Phobos git HEAD has a new range adaptor called groupBy that does what you want:

	assert([1,1,2,2,2,3,4,4].groupBy!((a)=>a).equal(
		[[1,1], [2,2,2], [3], [4,4]]
	))


T

-- 
You have to expect the unexpected. -- RL

>
> Phobos git HEAD has a new range adaptor called groupBy that does what
> you want:
>
> 	assert([1,1,2,2,2,3,4,4].groupBy!((a)=>a).equal(
> 		[[1,1], [2,2,2], [3], [4,4]]
> 	))
>
>
> T

Thanks! I wonder if this works with all input ranges. As I see
it, every implementation will have to iterate the original range
twice (if fully consumed). One iteration by the subranges and one
to move subrange range forward. It only skimmed the code, but I'd thought that would at least require forward ranges or a buffer.

On Tue, Dec 02, 2014 at 01:03:12AM +0000, Tobias Pankrath via Digitalmars-d-learn wrote:
> >
> >Phobos git HEAD has a new range adaptor called groupBy that does what you want:
> >
> >	assert([1,1,2,2,2,3,4,4].groupBy!((a)=>a).equal(
> >		[[1,1], [2,2,2], [3], [4,4]]
> >	))
> >
> >
> >T
> 
> Thanks! I wonder if this works with all input ranges. As I see it, every implementation will have to iterate the original range twice (if fully consumed). One iteration by the subranges and one to move subrange range forward. It only skimmed the code, but I'd thought that would at least require forward ranges or a buffer.

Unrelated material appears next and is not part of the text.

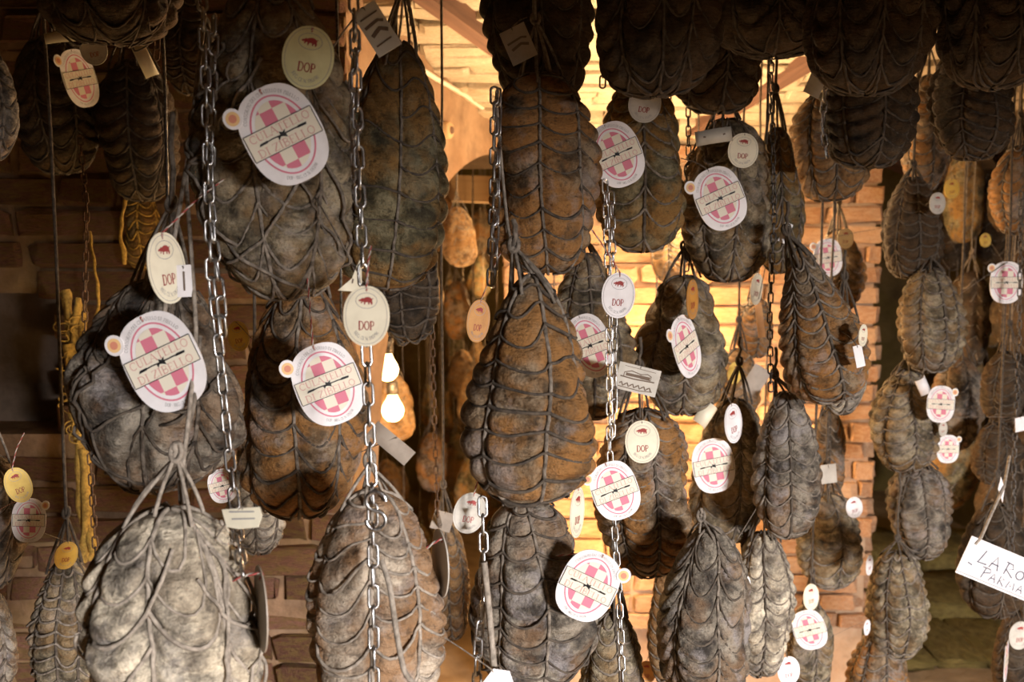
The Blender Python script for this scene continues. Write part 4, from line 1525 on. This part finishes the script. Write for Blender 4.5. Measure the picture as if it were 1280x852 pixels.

The current implementation actually does work with input ranges (i.e., non-forward), but with the caveat that advancing the parent range will also consume the subrange, so you have to process the subrange before advancing the parent range. It is thus single-pass for non-forward input ranges, as required (otherwise a forward range would be necessary).


T

-- 
Not all rumours are as misleading as this one.